_Aim_: Wherever the string "scene" appears in a line, extract that line.

_Material_:
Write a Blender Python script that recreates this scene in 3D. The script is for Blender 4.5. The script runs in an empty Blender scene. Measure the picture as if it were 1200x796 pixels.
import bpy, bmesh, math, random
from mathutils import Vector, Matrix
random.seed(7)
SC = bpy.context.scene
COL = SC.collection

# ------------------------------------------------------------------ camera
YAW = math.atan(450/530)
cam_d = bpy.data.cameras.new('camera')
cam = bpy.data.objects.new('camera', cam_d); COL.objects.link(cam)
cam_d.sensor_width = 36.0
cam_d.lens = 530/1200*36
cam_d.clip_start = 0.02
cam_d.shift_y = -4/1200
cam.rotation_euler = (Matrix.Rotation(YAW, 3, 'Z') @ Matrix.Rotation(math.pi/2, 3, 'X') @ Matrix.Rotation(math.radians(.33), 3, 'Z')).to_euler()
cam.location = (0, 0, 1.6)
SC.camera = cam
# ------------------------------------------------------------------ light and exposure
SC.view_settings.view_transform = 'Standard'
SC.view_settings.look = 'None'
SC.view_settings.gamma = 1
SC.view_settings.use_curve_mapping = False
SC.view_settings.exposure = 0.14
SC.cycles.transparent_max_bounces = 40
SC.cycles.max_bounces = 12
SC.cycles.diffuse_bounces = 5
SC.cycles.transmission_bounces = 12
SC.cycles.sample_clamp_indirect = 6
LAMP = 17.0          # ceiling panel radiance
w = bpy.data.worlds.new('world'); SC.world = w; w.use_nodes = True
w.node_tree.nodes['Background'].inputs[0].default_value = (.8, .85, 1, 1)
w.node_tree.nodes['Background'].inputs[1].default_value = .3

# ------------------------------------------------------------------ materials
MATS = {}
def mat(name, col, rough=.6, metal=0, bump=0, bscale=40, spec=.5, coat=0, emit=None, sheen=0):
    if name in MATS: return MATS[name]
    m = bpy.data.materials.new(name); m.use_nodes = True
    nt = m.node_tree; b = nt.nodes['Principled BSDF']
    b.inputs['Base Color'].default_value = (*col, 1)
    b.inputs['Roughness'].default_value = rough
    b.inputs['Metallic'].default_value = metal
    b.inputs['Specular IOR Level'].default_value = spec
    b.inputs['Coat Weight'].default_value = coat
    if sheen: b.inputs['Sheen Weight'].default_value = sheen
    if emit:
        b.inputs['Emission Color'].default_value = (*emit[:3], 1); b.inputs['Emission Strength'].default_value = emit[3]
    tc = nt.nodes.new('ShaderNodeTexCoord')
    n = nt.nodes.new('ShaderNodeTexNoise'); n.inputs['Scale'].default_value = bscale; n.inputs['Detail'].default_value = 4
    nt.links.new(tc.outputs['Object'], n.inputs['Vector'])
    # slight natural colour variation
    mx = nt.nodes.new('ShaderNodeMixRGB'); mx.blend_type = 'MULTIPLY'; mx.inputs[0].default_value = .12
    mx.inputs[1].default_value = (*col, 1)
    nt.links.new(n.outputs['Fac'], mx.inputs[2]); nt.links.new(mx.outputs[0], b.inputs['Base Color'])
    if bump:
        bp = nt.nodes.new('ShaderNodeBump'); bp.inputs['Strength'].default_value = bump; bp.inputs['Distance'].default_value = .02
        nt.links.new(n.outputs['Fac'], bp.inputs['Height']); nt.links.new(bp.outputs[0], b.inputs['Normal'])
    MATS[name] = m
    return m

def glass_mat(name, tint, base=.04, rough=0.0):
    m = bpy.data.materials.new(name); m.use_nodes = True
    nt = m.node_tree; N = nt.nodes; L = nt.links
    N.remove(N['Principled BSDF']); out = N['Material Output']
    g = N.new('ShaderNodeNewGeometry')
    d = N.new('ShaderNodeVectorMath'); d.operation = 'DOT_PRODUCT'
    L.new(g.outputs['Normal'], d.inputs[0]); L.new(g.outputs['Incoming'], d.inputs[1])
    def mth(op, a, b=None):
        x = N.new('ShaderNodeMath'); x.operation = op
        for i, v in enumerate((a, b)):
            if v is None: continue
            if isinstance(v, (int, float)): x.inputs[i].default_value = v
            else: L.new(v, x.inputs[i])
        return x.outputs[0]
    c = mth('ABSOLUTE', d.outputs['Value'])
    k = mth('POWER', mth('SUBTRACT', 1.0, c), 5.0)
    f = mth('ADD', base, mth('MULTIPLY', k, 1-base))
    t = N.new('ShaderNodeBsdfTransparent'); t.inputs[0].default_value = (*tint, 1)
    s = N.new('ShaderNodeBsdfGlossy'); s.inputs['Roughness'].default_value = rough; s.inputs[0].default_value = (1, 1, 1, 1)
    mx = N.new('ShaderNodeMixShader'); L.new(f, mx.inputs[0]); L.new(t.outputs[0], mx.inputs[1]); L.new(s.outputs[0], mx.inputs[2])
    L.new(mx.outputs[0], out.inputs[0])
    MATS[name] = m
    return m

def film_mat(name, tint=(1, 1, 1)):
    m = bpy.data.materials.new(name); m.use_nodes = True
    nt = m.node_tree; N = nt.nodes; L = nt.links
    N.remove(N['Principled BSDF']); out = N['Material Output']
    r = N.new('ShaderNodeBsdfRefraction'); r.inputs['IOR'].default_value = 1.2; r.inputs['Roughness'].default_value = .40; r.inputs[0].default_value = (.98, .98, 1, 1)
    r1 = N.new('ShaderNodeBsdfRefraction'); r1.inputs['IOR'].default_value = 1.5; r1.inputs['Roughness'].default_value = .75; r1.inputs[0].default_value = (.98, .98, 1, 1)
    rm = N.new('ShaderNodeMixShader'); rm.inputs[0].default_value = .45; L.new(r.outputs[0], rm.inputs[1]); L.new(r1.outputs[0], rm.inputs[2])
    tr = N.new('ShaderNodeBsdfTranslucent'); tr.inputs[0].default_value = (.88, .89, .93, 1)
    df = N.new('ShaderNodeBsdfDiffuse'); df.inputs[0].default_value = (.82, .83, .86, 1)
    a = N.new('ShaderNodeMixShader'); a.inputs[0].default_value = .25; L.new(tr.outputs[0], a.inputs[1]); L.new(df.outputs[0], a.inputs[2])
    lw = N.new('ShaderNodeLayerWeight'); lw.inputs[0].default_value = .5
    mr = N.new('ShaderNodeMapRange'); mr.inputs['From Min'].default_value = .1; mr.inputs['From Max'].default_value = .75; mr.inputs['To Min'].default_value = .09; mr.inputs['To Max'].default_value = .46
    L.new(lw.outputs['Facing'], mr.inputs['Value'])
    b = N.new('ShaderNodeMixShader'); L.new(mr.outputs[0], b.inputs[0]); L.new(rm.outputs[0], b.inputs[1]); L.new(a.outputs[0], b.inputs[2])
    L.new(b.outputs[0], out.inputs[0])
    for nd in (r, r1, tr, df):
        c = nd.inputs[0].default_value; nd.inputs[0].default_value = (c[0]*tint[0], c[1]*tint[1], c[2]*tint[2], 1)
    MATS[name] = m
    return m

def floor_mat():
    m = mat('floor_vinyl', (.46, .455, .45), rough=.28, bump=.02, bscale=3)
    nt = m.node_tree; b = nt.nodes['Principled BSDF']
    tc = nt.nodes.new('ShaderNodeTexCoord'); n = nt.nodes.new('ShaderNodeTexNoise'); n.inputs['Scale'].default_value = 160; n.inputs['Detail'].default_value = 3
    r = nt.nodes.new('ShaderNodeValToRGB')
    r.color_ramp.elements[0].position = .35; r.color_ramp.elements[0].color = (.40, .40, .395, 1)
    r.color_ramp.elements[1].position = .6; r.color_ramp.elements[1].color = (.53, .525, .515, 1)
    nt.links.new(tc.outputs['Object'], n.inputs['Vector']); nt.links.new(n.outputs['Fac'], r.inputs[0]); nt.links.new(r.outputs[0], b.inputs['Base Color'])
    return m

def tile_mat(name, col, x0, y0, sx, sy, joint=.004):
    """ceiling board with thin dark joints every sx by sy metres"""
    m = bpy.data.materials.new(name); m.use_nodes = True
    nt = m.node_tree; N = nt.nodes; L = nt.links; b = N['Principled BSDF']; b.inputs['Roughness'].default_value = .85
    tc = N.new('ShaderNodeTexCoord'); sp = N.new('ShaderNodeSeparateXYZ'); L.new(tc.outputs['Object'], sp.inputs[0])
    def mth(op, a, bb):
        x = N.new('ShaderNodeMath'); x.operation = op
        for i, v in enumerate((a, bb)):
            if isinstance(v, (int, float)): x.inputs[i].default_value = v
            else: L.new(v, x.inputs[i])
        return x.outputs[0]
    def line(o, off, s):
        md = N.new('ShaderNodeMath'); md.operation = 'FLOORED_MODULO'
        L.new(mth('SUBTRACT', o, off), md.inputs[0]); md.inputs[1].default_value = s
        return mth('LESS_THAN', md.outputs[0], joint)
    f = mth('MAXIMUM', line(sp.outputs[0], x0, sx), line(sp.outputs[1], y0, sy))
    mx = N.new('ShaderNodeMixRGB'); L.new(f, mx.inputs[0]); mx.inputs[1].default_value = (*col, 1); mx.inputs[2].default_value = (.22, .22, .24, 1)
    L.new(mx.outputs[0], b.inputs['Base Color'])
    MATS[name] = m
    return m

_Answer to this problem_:
Write a Blender Python script that recreates this scene in 3D. The script is for Blender 4.5. The script runs in an empty Blender scene. Measure the picture as if it were 1200x796 pixels.
SC = bpy.context.scene